• PROBLEM REQUIREMENTS:
Each line from the top of the listing through the one holding "bg.inputs[0].default_value = (0.42, 0.56, 0.66, 1);" should be restated word for word, with nothing added and no pictures.

• DATASET EXTRACT:
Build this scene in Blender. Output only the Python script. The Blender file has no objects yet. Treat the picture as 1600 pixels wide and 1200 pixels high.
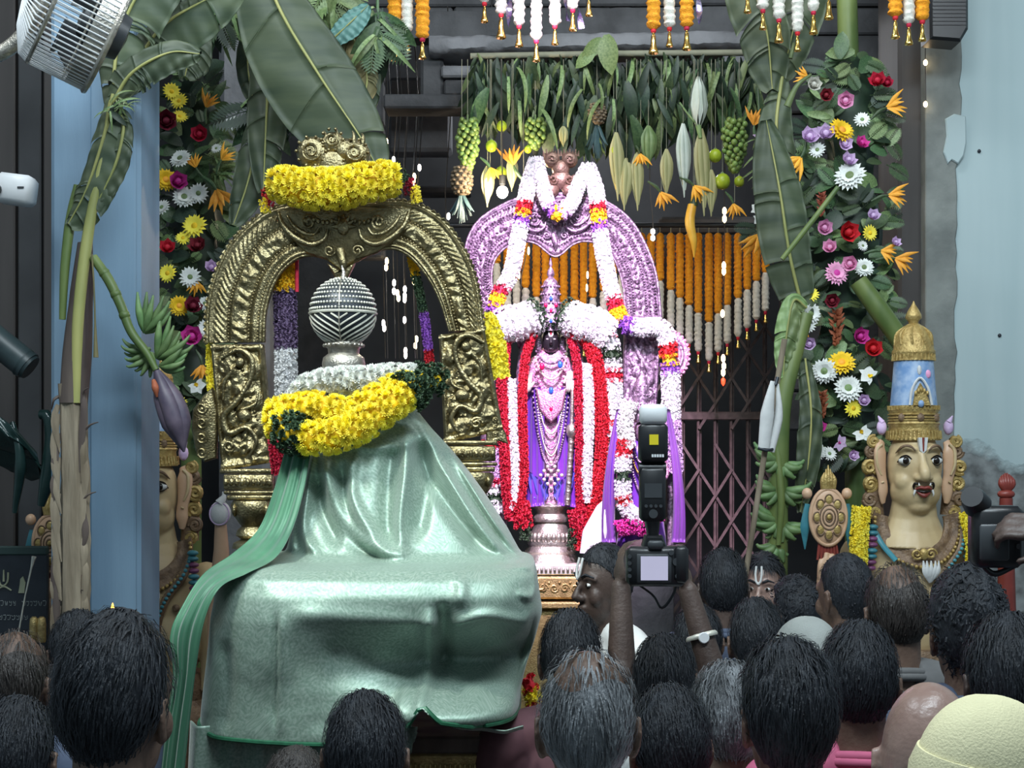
import bpy, bmesh, math, random
import numpy as np
from mathutils import Vector, Matrix, noise
from mathutils.geometry import tessellate_polygon
from mathutils.bvhtree import BVHTree
random.seed(7); np.random.seed(7)
PI = math.pi
scene = bpy.context.scene
COL = scene.collection

# ------------------------------------------------------------------ camera
FPX, HC, HY = 2200.0, 1.98, 700.0          # focal length in pixels, eye height, horizon row
cam_d = bpy.data.cameras.new('camera'); cam = bpy.data.objects.new('camera', cam_d); COL.objects.link(cam)
cam_d.sensor_width = 36; cam_d.sensor_fit = 'HORIZONTAL'; cam_d.lens = FPX / 1600 * 36
cam_d.shift_y = (HY - 600) / 1600
cam_d.clip_start = 0.05
cam.location = (0, 0, HC); cam.rotation_euler = (PI / 2, 0, 0)
scene.camera = cam

# ------------------------------------------------------------------ world and lights
wd = bpy.data.worlds.new('hall_air'); scene.world = wd; wd.use_nodes = True
bg = wd.node_tree.nodes['Background']
bg.inputs[0].default_value = (0.42, 0.56, 0.66, 1); bg.inputs[1].default_value = 0.40

def area(name, loc, target, size, power, col, sy=None):
    l = bpy.data.lights.new(name, 'AREA'); l.energy = power; l.color = col
    l.shape = 'RECTANGLE'; l.size = size; l.size_y = sy or size
    o = bpy.data.objects.new(name, l); COL.objects.link(o); o.location = loc
    o.rotation_euler = (Vector(target) - Vector(loc)).to_track_quat('-Z', 'Y').to_euler()
    return o
def spot(name, loc, target, power, col, deg, blend=0.6, r=0.12):
    l = bpy.data.lights.new(name, 'SPOT'); l.energy = power; l.color = col
    l.spot_size = math.radians(deg); l.spot_blend = blend; l.shadow_soft_size = r
    o = bpy.data.objects.new(name, l); COL.objects.link(o); o.location = loc
    o.rotation_euler = (Vector(target) - Vector(loc)).to_track_quat('-Z', 'Y').to_euler()
    return o
def bulb(name, loc, power, col, r=0.02):
    l = bpy.data.lights.new(name, 'POINT'); l.energy = power; l.color = col; l.shadow_soft_size = r
    o = bpy.data.objects.new(name, l); COL.objects.link(o); o.location = loc
    return o
# hall tube lights overhead, a floodlight on the green-draped shrine, LED spots on the inner deities, plus two added fill lamps
area('hall_tube_and_fill', (0.3, 1.6, 4.7), (0.0, 4.6, 1.6), 2.2, 120, (0.80, 0.93, 1.0), 0.5)
area('hall_tube_and_fill', (-1.6, 3.2, 4.6), (-0.6, 4.0, 1.0), 1.4, 46, (0.86, 0.95, 1.0), 0.4)
spot('shrine_floodlight', (-1.25, 2.4, 4.3), (-0.42, 3.9, 1.75), 290, (0.95, 1.0, 0.93), 38, 0.8, 0.2)
spot('deity_spotlight', (0.12, 3.7, 4.3), (0.18, 5.95, 2.36), 1400, (1.0, 0.70, 1.0), 33, 0.45, 0.1)
area('hall_tube_and_fill', (1.9, 2.6, 4.6), (1.55, 5.4, 2.0), 1.4, 46, (0.86, 0.95, 1.0), 0.4)  # added fill lamp, brightens the right-hand guardian bust and wall
bulb('inner_doorway_fill', (0.5, 8.3, 4.2), 38, (0.92, 0.95, 1.0), .1)  # added fill behind the gate, lifts the dark doorway; no lamp stands there
area('lintel_tube_light', (0.5, 5.0, 4.6), (0.5, 6.6, 2.7), 1.6, 26, (0.92, 0.97, 1.0), 0.3)

scene.view_settings.view_transform = 'Standard'; scene.view_settings.look = 'None'
scene.view_settings.exposure = 0.0; scene.view_settings.gamma = 1.0
scene.view_settings.use_curve_mapping = False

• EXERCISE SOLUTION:
Build this scene in Blender. Output only the Python script. The Blender file has no objects yet. Treat the picture as 1600 pixels wide and 1200 pixels high.
import bpy, bmesh, math, random
import numpy as np
from mathutils import Vector, Matrix, noise
from mathutils.geometry import tessellate_polygon
from mathutils.bvhtree import BVHTree
random.seed(7); np.random.seed(7)
PI = math.pi
scene = bpy.context.scene
COL = scene.collection

# ------------------------------------------------------------------ camera
FPX, HC, HY = 2200.0, 1.98, 700.0          # focal length in pixels, eye height, horizon row
cam_d = bpy.data.cameras.new('camera'); cam = bpy.data.objects.new('camera', cam_d); COL.objects.link(cam)
cam_d.sensor_width = 36; cam_d.sensor_fit = 'HORIZONTAL'; cam_d.lens = FPX / 1600 * 36
cam_d.shift_y = (HY - 600) / 1600
cam_d.clip_start = 0.05
cam.location = (0, 0, HC); cam.rotation_euler = (PI / 2, 0, 0)
scene.camera = cam

# ------------------------------------------------------------------ world and lights
wd = bpy.data.worlds.new('hall_air'); scene.world = wd; wd.use_nodes = True
bg = wd.node_tree.nodes['Background']
bg.inputs[0].default_value = (0.42, 0.56, 0.66, 1); bg.inputs[1].default_value = 0.40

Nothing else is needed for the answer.